坂口安吾「桜の森の満開の下」


青空文庫で読んだ。坂口安吾が1947年に書いた短編だから、1946年に「堕落論」を書いて大きな反響を呼び、人気作家というよりむしろ<時の人>と言った方がふさわしいような人物になった頃である。

山賊とある女の話である。山賊がかどわかして連れてきた女が我儘で残虐で変質的で、山賊のもとの女のあらかたを殺させ、そのあとで山賊とともに都に移住して、都の人を殺してその首を持ってくるように命じ、腐乱しかけた首を集めてお人形ごっこをしている。若君と姫様の腐乱した首で王朝物語ごっこをするのである。山賊はその生活に倦いて、都を逃れて山に帰るというが、意外なことに女も都を離れてついてくる。

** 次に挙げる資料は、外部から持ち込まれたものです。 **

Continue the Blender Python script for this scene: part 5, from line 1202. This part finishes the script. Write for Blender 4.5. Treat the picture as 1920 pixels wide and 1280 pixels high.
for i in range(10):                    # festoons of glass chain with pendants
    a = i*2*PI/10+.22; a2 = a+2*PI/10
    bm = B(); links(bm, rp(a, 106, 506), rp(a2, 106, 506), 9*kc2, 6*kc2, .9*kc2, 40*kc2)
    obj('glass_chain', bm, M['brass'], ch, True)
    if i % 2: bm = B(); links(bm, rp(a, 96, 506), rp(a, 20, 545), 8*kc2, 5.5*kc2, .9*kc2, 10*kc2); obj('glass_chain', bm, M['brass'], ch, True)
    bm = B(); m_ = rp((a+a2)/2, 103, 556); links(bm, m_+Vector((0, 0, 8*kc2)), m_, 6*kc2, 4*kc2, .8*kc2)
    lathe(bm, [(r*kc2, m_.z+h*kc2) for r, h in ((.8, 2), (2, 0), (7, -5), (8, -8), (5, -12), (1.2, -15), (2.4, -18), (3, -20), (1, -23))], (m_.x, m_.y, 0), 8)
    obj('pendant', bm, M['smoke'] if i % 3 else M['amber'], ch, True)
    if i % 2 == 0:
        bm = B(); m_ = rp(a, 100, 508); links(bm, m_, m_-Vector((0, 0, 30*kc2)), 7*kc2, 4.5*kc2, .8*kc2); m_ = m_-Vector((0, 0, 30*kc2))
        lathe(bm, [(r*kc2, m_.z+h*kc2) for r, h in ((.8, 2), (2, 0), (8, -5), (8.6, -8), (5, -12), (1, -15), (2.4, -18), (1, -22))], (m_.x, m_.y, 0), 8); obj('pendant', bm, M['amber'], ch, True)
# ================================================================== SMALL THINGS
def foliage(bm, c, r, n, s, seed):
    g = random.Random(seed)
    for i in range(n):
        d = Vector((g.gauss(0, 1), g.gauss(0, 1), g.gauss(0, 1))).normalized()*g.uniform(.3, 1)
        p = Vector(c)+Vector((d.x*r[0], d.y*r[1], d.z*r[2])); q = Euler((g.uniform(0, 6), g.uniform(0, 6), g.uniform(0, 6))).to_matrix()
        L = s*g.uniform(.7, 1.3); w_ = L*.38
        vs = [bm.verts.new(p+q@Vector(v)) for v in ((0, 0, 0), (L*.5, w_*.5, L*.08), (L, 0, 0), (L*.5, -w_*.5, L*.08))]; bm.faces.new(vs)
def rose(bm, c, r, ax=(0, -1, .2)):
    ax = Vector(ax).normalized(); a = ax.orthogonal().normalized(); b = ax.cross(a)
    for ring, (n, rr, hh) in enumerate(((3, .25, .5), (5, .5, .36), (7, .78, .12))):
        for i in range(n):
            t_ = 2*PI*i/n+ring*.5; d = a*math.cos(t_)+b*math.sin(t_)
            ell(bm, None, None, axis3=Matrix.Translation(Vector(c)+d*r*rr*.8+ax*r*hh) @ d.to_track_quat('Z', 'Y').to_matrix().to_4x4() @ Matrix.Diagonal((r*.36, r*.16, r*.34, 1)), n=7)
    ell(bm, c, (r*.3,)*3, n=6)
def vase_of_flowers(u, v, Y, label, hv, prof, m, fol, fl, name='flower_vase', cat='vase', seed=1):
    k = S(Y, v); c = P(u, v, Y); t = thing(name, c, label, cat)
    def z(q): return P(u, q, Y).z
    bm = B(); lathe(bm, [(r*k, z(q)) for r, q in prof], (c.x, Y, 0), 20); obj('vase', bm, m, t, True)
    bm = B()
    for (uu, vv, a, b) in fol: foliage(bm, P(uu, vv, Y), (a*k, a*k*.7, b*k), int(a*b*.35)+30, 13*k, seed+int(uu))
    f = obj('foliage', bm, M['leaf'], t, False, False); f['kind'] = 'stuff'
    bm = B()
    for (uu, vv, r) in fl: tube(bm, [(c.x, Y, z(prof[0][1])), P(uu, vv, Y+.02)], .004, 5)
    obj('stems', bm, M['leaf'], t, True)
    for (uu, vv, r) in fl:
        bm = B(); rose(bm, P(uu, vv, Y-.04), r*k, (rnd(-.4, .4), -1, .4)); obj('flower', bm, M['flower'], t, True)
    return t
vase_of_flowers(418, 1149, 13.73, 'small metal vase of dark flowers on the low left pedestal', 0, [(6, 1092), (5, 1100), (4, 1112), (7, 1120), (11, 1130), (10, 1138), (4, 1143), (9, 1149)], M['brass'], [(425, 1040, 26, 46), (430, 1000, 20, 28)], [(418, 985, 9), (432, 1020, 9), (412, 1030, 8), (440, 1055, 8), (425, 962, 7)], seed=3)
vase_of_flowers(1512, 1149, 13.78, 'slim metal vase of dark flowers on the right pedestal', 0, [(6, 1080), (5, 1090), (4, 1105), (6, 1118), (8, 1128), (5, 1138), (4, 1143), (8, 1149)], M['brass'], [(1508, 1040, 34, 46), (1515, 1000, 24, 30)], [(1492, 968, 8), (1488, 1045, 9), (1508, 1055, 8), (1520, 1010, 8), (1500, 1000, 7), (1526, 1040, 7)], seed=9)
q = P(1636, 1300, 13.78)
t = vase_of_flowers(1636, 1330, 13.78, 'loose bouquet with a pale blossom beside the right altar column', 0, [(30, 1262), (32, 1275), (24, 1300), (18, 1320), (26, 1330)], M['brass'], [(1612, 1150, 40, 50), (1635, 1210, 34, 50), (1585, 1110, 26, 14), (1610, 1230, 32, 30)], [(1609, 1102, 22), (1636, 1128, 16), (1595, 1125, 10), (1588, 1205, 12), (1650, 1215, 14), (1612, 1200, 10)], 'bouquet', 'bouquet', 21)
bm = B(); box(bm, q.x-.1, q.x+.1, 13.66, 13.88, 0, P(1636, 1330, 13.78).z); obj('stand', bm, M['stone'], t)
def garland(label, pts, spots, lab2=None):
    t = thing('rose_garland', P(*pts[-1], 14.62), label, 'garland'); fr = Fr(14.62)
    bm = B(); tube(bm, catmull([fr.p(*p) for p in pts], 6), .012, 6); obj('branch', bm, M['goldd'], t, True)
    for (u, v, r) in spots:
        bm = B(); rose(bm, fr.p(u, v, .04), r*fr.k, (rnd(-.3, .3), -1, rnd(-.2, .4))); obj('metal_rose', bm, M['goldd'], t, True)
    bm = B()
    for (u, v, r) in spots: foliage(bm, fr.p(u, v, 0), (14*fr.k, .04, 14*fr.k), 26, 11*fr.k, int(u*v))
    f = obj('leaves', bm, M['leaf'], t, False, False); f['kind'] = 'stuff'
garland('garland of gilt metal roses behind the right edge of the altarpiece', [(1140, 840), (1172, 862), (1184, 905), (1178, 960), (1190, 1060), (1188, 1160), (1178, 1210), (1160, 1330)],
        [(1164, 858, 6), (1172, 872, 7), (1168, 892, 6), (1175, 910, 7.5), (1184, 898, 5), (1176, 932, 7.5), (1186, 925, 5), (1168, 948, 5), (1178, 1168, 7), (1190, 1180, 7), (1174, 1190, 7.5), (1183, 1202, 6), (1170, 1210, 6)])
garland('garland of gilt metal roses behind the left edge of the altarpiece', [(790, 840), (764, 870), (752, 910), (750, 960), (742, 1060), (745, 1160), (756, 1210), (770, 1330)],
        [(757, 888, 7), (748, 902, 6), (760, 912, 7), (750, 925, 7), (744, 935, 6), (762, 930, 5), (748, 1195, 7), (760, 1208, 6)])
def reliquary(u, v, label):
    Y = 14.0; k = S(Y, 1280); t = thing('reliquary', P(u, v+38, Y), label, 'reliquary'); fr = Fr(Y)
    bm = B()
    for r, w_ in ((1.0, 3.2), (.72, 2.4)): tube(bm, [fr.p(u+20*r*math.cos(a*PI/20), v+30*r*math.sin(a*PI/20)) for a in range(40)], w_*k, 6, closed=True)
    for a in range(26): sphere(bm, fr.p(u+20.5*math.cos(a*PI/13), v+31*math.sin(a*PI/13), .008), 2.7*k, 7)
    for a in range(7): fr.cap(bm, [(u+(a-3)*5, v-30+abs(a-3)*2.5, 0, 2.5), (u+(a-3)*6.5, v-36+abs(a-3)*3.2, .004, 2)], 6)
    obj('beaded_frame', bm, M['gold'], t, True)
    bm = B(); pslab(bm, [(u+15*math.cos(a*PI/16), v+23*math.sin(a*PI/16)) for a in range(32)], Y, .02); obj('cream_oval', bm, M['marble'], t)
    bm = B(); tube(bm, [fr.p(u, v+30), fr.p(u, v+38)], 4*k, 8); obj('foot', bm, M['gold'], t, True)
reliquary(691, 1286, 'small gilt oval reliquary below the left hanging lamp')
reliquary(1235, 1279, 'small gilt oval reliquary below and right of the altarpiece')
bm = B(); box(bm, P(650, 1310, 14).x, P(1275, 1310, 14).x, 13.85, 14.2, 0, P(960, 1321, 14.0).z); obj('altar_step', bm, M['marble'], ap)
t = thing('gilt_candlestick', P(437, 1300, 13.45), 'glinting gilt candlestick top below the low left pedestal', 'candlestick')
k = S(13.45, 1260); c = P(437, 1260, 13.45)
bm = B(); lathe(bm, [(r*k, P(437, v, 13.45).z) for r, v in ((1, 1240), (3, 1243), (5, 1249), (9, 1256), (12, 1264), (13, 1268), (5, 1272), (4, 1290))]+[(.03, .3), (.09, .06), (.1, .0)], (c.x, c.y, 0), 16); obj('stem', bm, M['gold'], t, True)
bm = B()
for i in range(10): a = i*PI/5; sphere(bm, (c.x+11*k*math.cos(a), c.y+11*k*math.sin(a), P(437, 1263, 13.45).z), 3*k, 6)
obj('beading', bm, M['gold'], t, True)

その時に通らねばならないのが、鈴鹿の峠を越す時の桜の森であり、その時に桜の花が満開になっていた。それまでも山賊にとって満開の桜の花は怖ろしい場であった。満開の花が散りゆく下の、気を狂わせるような美しい光景は、いつでも彼の人格の下の凝固した不安であった。その満開の桜の下を通って、山賊は女を背負って鈴鹿の峠を越えようとしていた。

これに続く、山賊が真理を知り女を殺し自らを滅していく凄絶な陶酔感をもったフィナーレがある。このすべてが満開の桜の下で起きる。この部分は、「狂気」というものを文学で表すとしたらこうなるのではないかと思わせる傑作だと思う。